The actual number of nonmotorized trips is usually much greater than what conventional surveys indicate. For example, if travel surveys only measure the portion of trips that consist entirely of walking, then walking typically represents about 5% of total trips. But if surveys measure the portion of trips that include a portion of walking, then walking typically represents about 20% of trips. Rietveld [2000] found that the actual number of nonmotorized trips is about six times greater than what conventional surveys indicate.
Similarly, traffic models can predict with precision the impacts that a road improvement may have on vehicle travel, but are generally unable to predict impacts on pedestrian mobility or land use patterns. As a result, data and models for evaluating traffic tends to be more precise but less accurate than what is available for evaluating mobility or access. Evaluating mobility and access may require sacrificing precision in order to improve overall accuracy.

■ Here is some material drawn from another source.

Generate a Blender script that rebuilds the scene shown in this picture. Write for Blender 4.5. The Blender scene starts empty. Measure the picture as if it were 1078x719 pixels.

Vehicle traffic and mobility can be measured and evaluated as physical activities. Access is more difficult to measure because it is affected by a variety of factors, including proximity, transportation choice and travel costs. As a result, evaluating access requires integrated transportation/land use models that incorporate both physical and economic factors and so can calculate and compare the changes in total costs that result from a change in the transportation systems and land use patterns [Abraham, 1998].